What you need to do:
Restate the data word for word and leave the images out.

Raw data:
+---+

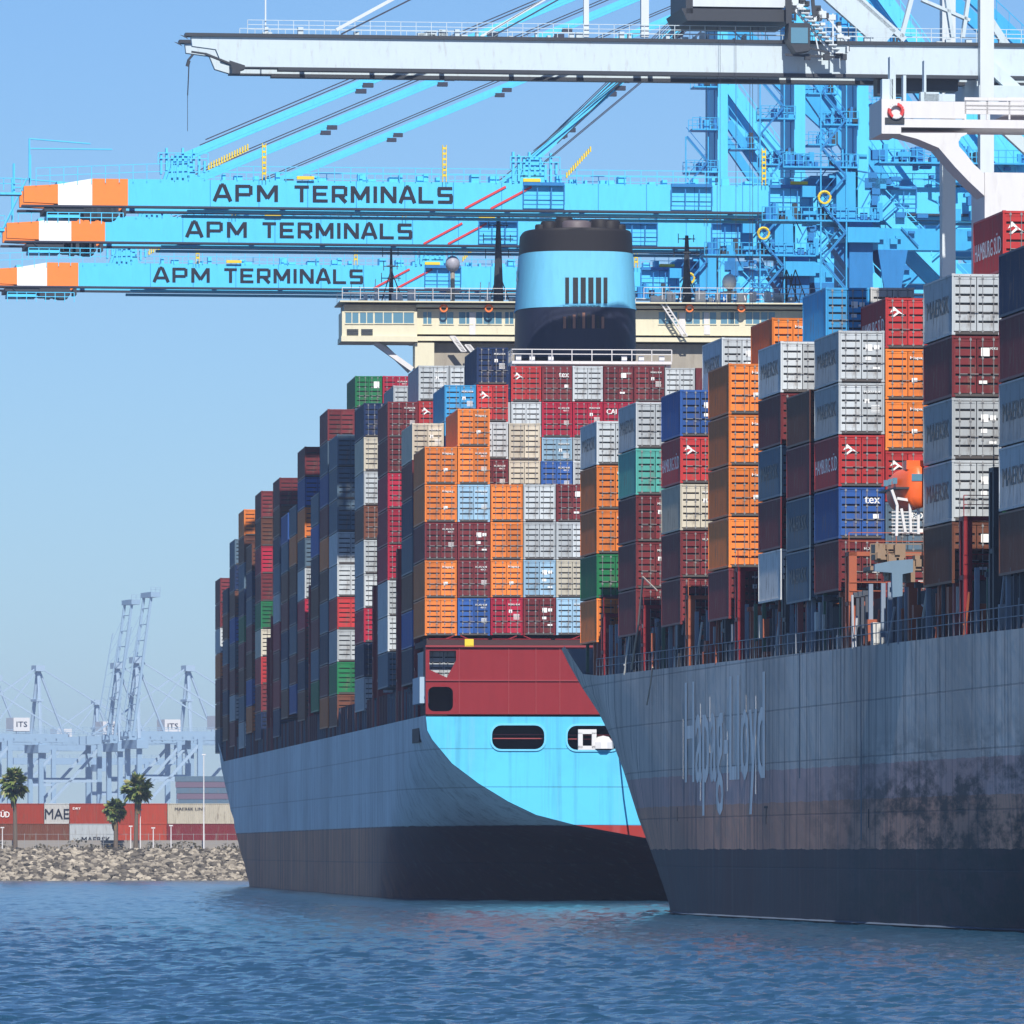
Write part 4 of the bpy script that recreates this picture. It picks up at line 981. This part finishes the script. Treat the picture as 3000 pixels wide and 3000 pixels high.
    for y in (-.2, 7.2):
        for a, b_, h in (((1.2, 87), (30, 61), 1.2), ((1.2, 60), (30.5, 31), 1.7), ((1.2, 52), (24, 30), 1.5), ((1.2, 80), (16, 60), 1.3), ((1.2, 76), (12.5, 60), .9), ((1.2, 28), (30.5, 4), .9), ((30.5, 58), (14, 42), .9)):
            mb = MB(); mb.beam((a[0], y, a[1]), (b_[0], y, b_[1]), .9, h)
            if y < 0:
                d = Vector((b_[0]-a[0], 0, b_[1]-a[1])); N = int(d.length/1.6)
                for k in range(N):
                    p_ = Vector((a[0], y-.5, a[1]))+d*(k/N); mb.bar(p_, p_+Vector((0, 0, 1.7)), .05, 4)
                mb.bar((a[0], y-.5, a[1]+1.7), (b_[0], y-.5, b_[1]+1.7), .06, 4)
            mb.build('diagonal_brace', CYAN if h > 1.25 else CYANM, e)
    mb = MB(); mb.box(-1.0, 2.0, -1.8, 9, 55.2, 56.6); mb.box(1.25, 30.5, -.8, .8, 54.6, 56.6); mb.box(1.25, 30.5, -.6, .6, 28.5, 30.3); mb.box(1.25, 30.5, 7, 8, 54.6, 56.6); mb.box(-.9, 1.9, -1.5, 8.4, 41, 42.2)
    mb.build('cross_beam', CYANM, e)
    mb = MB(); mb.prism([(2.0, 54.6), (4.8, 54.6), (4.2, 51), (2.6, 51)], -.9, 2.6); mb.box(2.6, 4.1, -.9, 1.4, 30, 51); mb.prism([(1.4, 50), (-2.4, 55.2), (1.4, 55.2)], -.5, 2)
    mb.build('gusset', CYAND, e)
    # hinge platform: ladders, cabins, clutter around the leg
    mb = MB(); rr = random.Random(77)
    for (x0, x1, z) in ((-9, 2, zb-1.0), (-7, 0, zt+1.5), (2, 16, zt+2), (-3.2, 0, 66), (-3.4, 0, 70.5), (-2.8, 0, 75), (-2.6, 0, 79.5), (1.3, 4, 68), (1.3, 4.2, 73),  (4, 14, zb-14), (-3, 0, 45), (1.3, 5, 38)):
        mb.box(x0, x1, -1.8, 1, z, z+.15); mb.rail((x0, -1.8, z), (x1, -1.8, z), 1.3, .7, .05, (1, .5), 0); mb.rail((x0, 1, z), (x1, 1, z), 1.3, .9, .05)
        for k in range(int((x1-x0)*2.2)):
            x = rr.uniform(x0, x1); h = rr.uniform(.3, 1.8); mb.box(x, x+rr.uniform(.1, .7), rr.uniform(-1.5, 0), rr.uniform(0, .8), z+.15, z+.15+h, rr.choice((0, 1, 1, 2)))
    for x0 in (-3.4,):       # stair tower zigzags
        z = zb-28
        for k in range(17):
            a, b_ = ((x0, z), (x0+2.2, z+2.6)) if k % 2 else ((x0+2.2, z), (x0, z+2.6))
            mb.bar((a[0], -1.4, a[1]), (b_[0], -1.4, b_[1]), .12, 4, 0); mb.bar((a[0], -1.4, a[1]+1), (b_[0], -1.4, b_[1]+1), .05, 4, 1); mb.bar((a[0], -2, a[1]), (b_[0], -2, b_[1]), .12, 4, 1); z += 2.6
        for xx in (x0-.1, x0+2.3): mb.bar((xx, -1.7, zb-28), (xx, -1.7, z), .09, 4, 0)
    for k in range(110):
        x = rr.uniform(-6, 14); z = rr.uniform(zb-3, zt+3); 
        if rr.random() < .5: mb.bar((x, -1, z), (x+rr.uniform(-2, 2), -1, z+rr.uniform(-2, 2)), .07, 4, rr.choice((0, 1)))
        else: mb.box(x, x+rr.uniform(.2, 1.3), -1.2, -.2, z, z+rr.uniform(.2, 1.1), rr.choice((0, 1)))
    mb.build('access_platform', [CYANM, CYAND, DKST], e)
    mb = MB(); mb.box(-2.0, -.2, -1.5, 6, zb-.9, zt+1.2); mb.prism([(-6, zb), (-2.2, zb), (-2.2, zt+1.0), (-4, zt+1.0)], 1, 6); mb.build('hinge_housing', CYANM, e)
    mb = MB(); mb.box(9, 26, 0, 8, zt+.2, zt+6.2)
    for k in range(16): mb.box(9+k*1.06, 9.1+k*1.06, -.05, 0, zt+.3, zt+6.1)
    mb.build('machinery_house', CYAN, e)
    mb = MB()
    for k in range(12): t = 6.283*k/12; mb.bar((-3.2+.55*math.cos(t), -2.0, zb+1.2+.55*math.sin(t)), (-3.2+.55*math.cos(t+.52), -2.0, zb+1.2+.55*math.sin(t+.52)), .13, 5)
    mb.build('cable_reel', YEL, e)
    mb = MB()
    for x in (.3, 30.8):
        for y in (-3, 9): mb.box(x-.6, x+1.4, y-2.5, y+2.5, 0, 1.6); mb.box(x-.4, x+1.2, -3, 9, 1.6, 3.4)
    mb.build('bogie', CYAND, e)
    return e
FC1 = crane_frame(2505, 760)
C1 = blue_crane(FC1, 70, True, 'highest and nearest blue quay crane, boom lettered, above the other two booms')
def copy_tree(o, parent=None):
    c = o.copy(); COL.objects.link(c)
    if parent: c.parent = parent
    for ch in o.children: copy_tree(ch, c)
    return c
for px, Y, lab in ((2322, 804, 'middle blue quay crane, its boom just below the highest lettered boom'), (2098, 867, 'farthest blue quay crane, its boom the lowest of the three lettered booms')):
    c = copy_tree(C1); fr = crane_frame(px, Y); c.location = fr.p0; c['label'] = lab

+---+

Response to the task:
Write part 4 of the bpy script that recreates this picture. It picks up at line 981. This part finishes the script. Treat the picture as 3000 pixels wide and 3000 pixels high.
    for y in (-.2, 7.2):
        for a, b_, h in (((1.2, 87), (30, 61), 1.2), ((1.2, 60), (30.5, 31), 1.7), ((1.2, 52), (24, 30), 1.5), ((1.2, 80), (16, 60), 1.3), ((1.2, 76), (12.5, 60), .9), ((1.2, 28), (30.5, 4), .9), ((30.5, 58), (14, 42), .9)):
            mb = MB(); mb.beam((a[0], y, a[1]), (b_[0], y, b_[1]), .9, h)
            if y < 0:
                d = Vector((b_[0]-a[0], 0, b_[1]-a[1])); N = int(d.length/1.6)
                for k in range(N):
                    p_ = Vector((a[0], y-.5, a[1]))+d*(k/N); mb.bar(p_, p_+Vector((0, 0, 1.7)), .05, 4)
                mb.bar((a[0], y-.5, a[1]+1.7), (b_[0], y-.5, b_[1]+1.7), .06, 4)
            mb.build('diagonal_brace', CYAN if h > 1.25 else CYANM, e)
    mb = MB(); mb.box(-1.0, 2.0, -1.8, 9, 55.2, 56.6); mb.box(1.25, 30.5, -.8, .8, 54.6, 56.6); mb.box(1.25, 30.5, -.6, .6, 28.5, 30.3); mb.box(1.25, 30.5, 7, 8, 54.6, 56.6); mb.box(-.9, 1.9, -1.5, 8.4, 41, 42.2)
    mb.build('cross_beam', CYANM, e)
    mb = MB(); mb.prism([(2.0, 54.6), (4.8, 54.6), (4.2, 51), (2.6, 51)], -.9, 2.6); mb.box(2.6, 4.1, -.9, 1.4, 30, 51); mb.prism([(1.4, 50), (-2.4, 55.2), (1.4, 55.2)], -.5, 2)
    mb.build('gusset', CYAND, e)
    # hinge platform: ladders, cabins, clutter around the leg
    mb = MB(); rr = random.Random(77)
    for (x0, x1, z) in ((-9, 2, zb-1.0), (-7, 0, zt+1.5), (2, 16, zt+2), (-3.2, 0, 66), (-3.4, 0, 70.5), (-2.8, 0, 75), (-2.6, 0, 79.5), (1.3, 4, 68), (1.3, 4.2, 73),  (4, 14, zb-14), (-3, 0, 45), (1.3, 5, 38)):
        mb.box(x0, x1, -1.8, 1, z, z+.15); mb.rail((x0, -1.8, z), (x1, -1.8, z), 1.3, .7, .05, (1, .5), 0); mb.rail((x0, 1, z), (x1, 1, z), 1.3, .9, .05)
        for k in range(int((x1-x0)*2.2)):
            x = rr.uniform(x0, x1); h = rr.uniform(.3, 1.8); mb.box(x, x+rr.uniform(.1, .7), rr.uniform(-1.5, 0), rr.uniform(0, .8), z+.15, z+.15+h, rr.choice((0, 1, 1, 2)))
    for x0 in (-3.4,):       # stair tower zigzags
        z = zb-28
        for k in range(17):
            a, b_ = ((x0, z), (x0+2.2, z+2.6)) if k % 2 else ((x0+2.2, z), (x0, z+2.6))
            mb.bar((a[0], -1.4, a[1]), (b_[0], -1.4, b_[1]), .12, 4, 0); mb.bar((a[0], -1.4, a[1]+1), (b_[0], -1.4, b_[1]+1), .05, 4, 1); mb.bar((a[0], -2, a[1]), (b_[0], -2, b_[1]), .12, 4, 1); z += 2.6
        for xx in (x0-.1, x0+2.3): mb.bar((xx, -1.7, zb-28), (xx, -1.7, z), .09, 4, 0)
    for k in range(110):
        x = rr.uniform(-6, 14); z = rr.uniform(zb-3, zt+3); 
        if rr.random() < .5: mb.bar((x, -1, z), (x+rr.uniform(-2, 2), -1, z+rr.uniform(-2, 2)), .07, 4, rr.choice((0, 1)))
        else: mb.box(x, x+rr.uniform(.2, 1.3), -1.2, -.2, z, z+rr.uniform(.2, 1.1), rr.choice((0, 1)))
    mb.build('access_platform', [CYANM, CYAND, DKST], e)
    mb = MB(); mb.box(-2.0, -.2, -1.5, 6, zb-.9, zt+1.2); mb.prism([(-6, zb), (-2.2, zb), (-2.2, zt+1.0), (-4, zt+1.0)], 1, 6); mb.build('hinge_housing', CYANM, e)
    mb = MB(); mb.box(9, 26, 0, 8, zt+.2, zt+6.2)
    for k in range(16): mb.box(9+k*1.06, 9.1+k*1.06, -.05, 0, zt+.3, zt+6.1)
    mb.build('machinery_house', CYAN, e)
    mb = MB()
    for k in range(12): t = 6.283*k/12; mb.bar((-3.2+.55*math.cos(t), -2.0, zb+1.2+.55*math.sin(t)), (-3.2+.55*math.cos(t+.52), -2.0, zb+1.2+.55*math.sin(t+.52)), .13, 5)
    mb.build('cable_reel', YEL, e)
    mb = MB()
    for x in (.3, 30.8):
        for y in (-3, 9): mb.box(x-.6, x+1.4, y-2.5, y+2.5, 0, 1.6); mb.box(x-.4, x+1.2, -3, 9, 1.6, 3.4)
    mb.build('bogie', CYAND, e)
    return e
FC1 = crane_frame(2505, 760)
C1 = blue_crane(FC1, 70, True, 'highest and nearest blue quay crane, boom lettered, above the other two booms')
def copy_tree(o, parent=None):
    c = o.copy(); COL.objects.link(c)
    if parent: c.parent = parent
    for ch in o.children: copy_tree(ch, c)
    return c
for px, Y, lab in ((2322, 804, 'middle blue quay crane, its boom just below the highest lettered boom'), (2098, 867, 'farthest blue quay crane, its boom the lowest of the three lettered booms')):
    c = copy_tree(C1); fr = crane_frame(px, Y); c.location = fr.p0; c['label'] = lab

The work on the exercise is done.